Guests including Cameron Silver, Becca Cason Thrash, Francis Kurkdjian, Thierry Wasser, Elie Top, Olivier Echaudemaison and Guillaume de Seynes spilled out under the arcades of the former French royal palace to celebrate the milestone.
“I can’t believe I’ve been here for 50 years. I mean, I can and I can’t, because back then, the Palais-Royal was totally different,” Ludot told WWD. “It was full of dusty 19th-century stores.”
He started off with a small space at number 16 selling items such as Auguste Bonaz bakelite jewelry and Art Deco perfume bottles. “My first store was so small, I couldn’t even stretch my legs,” he recalled. “I was 22 years old. I was oblivious, I didn’t care.
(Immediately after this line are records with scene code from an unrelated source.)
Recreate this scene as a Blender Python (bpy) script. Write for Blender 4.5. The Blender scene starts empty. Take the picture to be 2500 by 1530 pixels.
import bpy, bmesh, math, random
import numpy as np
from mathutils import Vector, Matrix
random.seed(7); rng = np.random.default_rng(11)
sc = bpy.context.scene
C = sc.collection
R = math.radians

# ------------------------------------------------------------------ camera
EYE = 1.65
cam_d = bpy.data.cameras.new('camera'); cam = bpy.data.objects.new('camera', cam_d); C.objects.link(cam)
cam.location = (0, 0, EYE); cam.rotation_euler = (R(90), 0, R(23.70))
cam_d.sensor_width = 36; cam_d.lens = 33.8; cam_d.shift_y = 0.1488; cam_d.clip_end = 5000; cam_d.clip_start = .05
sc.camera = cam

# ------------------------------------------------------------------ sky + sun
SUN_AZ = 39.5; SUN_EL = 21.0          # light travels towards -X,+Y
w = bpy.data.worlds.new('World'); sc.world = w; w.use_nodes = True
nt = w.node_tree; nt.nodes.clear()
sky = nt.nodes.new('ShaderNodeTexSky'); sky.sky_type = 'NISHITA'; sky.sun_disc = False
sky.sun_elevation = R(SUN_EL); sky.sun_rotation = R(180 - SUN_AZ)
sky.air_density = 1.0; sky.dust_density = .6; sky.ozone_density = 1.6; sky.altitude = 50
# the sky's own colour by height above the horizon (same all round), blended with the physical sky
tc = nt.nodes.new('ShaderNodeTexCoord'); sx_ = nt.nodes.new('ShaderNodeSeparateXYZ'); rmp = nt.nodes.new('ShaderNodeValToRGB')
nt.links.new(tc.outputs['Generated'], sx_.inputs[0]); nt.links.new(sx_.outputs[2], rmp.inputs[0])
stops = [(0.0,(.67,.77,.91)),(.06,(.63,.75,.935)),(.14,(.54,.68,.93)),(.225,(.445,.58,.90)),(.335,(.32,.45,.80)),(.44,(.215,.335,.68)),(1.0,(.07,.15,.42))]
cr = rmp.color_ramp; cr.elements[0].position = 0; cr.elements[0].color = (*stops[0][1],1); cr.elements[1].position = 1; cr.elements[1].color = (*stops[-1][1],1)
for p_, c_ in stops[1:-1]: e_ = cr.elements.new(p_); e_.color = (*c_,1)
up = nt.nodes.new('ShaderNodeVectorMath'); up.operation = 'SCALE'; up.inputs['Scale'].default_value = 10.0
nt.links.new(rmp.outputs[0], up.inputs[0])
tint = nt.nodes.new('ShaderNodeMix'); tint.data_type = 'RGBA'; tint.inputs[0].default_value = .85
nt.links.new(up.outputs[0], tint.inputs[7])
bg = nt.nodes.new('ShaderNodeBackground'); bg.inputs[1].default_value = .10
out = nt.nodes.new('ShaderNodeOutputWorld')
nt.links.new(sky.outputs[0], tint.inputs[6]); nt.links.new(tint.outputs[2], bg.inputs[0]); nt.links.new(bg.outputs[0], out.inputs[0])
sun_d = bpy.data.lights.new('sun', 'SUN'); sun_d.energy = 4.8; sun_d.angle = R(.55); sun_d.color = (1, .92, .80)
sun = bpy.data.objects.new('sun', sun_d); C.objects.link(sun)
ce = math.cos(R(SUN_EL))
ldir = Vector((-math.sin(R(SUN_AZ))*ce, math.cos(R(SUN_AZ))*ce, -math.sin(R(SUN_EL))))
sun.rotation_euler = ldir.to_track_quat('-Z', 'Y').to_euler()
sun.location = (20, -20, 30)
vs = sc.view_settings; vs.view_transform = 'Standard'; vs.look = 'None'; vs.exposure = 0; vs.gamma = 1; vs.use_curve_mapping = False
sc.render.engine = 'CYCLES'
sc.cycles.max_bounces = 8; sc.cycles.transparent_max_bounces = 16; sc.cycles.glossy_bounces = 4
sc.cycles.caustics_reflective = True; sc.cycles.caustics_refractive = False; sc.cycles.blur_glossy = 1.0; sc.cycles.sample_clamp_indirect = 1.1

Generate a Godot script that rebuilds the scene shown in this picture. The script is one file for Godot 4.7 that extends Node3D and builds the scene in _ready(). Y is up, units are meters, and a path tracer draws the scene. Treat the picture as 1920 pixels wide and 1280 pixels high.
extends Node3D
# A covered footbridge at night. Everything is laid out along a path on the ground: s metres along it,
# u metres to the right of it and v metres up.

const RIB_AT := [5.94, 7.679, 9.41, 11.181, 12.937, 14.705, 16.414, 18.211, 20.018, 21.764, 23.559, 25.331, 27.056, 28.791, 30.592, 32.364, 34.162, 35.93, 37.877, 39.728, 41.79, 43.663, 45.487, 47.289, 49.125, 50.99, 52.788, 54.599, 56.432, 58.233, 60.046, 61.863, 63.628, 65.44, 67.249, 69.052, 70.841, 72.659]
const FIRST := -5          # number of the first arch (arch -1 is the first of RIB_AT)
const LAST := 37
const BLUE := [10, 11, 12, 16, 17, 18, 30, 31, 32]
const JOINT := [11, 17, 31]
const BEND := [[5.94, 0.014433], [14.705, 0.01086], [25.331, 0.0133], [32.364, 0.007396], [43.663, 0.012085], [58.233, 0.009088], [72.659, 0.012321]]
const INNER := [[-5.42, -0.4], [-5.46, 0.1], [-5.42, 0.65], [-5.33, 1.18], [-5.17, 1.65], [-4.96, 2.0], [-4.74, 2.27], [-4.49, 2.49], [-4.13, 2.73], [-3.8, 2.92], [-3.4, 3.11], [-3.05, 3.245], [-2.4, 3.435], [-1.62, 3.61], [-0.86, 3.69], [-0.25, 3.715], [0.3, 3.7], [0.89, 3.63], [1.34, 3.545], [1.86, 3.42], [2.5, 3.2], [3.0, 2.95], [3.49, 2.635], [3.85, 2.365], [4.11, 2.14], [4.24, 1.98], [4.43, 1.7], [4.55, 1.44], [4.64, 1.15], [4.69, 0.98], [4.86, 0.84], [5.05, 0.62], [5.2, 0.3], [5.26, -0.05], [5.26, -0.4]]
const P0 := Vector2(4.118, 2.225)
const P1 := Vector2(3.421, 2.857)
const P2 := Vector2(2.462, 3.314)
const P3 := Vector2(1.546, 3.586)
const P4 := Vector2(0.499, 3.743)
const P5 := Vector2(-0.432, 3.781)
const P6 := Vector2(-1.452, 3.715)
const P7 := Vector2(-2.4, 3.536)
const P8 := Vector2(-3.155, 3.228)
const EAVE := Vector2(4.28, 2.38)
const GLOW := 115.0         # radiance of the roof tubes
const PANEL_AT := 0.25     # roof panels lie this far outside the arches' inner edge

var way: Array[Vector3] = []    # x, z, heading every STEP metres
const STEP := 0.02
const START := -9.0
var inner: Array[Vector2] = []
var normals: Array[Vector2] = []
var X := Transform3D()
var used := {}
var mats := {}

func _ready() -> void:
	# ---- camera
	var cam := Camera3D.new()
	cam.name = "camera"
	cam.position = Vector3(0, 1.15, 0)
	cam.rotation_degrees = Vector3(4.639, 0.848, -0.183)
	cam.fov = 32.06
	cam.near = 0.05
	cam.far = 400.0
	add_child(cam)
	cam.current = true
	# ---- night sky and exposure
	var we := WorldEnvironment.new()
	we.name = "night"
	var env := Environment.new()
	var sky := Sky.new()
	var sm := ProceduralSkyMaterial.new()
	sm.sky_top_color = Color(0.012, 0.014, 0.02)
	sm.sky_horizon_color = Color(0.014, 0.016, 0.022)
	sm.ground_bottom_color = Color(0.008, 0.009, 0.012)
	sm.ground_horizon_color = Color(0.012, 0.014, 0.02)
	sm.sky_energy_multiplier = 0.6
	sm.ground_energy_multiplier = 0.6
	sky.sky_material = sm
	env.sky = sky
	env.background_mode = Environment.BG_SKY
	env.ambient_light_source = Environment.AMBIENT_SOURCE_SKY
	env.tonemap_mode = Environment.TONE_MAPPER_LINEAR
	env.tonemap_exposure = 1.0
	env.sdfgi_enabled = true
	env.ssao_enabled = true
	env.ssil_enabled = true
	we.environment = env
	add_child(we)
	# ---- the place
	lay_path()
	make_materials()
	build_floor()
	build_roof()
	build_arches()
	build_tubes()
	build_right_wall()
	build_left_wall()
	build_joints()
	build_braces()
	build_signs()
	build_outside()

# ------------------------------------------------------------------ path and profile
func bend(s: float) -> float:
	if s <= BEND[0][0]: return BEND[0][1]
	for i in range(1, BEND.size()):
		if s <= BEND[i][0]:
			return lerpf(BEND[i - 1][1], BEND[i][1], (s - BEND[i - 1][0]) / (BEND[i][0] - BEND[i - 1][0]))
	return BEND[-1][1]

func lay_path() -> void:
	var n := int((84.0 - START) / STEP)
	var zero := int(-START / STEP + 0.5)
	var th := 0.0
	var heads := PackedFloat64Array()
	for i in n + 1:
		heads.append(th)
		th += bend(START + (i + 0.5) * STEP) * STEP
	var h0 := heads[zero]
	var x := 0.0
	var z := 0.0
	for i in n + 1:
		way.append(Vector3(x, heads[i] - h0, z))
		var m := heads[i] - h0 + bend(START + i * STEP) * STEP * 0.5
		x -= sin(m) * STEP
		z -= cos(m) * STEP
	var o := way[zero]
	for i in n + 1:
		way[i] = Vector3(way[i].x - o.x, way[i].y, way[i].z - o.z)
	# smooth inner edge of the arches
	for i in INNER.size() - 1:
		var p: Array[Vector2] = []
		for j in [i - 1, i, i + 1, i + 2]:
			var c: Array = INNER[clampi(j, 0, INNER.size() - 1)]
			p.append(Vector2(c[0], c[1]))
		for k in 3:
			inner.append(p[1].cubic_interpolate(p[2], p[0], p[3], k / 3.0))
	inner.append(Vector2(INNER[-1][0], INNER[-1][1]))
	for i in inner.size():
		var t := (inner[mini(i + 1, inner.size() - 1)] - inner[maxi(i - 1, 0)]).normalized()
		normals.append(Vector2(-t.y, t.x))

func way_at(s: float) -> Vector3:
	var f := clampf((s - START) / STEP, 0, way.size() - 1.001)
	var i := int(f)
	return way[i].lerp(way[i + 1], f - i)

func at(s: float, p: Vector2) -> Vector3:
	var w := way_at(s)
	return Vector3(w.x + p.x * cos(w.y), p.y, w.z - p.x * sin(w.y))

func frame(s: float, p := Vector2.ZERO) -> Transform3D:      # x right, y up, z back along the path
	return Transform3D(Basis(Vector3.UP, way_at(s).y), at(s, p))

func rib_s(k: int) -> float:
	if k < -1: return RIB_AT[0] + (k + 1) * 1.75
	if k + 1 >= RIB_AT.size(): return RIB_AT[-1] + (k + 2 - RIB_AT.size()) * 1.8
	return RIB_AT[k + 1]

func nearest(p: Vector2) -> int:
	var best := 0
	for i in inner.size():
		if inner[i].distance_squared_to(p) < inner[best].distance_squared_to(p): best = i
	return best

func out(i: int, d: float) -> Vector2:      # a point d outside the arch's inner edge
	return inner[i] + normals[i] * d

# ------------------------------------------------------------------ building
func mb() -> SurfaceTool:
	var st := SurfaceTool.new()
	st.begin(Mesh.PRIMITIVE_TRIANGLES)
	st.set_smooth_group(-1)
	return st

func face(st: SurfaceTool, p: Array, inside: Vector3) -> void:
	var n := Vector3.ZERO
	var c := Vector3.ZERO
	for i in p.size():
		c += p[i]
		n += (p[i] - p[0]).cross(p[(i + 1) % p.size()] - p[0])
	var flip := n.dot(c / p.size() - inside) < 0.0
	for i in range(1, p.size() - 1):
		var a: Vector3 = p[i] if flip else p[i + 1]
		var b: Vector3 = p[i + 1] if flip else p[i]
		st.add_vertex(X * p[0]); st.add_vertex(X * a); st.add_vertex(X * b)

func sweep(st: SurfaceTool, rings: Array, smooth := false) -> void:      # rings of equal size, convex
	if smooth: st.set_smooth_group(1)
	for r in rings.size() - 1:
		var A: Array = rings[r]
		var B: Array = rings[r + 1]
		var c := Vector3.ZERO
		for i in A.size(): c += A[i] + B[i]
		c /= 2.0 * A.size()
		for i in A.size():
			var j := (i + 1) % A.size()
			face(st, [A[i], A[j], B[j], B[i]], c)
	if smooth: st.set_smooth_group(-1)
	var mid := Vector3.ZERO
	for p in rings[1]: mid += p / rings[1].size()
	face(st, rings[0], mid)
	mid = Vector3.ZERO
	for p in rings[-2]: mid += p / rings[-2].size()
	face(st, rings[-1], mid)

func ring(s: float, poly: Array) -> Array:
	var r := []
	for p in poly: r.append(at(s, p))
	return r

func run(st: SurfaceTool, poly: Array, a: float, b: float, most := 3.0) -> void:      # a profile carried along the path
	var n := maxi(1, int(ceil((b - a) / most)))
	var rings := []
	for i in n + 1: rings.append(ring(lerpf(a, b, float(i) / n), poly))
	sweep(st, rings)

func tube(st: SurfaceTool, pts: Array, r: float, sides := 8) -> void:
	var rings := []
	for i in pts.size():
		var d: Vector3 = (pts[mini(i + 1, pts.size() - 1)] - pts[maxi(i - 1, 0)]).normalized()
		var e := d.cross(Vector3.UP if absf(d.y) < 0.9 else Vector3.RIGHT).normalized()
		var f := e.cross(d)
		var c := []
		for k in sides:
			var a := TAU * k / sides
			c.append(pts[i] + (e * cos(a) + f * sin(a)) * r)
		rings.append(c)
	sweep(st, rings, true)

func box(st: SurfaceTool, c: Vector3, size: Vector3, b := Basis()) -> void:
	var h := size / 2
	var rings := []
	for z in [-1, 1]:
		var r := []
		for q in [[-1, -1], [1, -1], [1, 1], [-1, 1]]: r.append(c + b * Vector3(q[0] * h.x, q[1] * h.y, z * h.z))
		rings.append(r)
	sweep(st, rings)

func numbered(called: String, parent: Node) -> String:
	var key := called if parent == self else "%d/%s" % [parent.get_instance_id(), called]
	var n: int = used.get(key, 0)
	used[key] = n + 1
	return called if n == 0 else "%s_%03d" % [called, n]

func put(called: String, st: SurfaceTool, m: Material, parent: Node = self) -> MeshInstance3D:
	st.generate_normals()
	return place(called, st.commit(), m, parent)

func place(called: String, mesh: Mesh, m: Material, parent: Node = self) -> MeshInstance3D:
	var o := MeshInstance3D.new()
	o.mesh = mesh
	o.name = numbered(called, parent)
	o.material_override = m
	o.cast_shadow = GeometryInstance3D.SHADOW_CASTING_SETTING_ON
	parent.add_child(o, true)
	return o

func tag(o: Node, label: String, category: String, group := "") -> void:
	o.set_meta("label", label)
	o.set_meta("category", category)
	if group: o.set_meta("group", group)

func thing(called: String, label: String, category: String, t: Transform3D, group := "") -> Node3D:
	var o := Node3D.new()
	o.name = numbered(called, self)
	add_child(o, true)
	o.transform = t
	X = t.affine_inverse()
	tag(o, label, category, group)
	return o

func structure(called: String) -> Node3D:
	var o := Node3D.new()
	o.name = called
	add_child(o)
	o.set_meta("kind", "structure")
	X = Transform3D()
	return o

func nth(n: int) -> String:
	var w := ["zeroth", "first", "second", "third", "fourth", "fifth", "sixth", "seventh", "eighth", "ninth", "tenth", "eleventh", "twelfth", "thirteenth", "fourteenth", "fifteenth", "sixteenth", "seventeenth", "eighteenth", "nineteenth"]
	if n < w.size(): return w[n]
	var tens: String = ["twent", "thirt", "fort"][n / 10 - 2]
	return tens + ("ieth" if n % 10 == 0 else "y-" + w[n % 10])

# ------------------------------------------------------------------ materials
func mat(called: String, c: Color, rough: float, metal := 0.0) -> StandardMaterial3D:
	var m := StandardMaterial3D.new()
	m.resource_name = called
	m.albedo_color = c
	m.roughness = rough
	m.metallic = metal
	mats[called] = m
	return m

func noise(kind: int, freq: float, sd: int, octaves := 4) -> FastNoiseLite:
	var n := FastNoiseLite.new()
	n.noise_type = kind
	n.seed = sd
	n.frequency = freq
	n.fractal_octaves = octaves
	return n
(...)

I just loved the place.”
He moved to his current location in 1984 and the boutique is now three times its original size, becoming a destination for designers, collectors and celebrities including Nicole Kidman, Julia Roberts and Reese Witherspoon, who wore a 1950s Dior dress sourced from Ludot to receive her Oscar for Best Actress in 2006.
Long before the resale craze, Ludot started selling secondhand clothes in the wake of Saint Laurent’s controversial 1971 Libération collection, inspired by ’40s wartime fashion in France. “At the time, we didn’t call it ‘vintage’ but rather ‘retro,’” he recalled. “Nowadays, ‘vintage’ is like a brand.”
Some women seek one-of-a-kind pieces to stand out from the crowd, he noted. “Then there are the women who buy themselves a past. They come here and say it belonged to their mother or grandmother,” he said, citing the case of a U.S. editor who sent her assistant to pick up a crocodile Hermès Kelly bag before a weekend with Calvin Klein in the Hamptons.
“Most importantly, women buying a vintage couture outfit treat it like a jewel. It’s their own personal treasure,” he said.
Ludot chose Rolland as his partner for the anniversary celebration because the couturier trained with major houses and perpetuates the tradition, greeting clients in a townhouse where he carries out fittings. “On top of that, we’re close friends, so we share the same taste. It gives me hope that haute couture can survive,” Ludot said.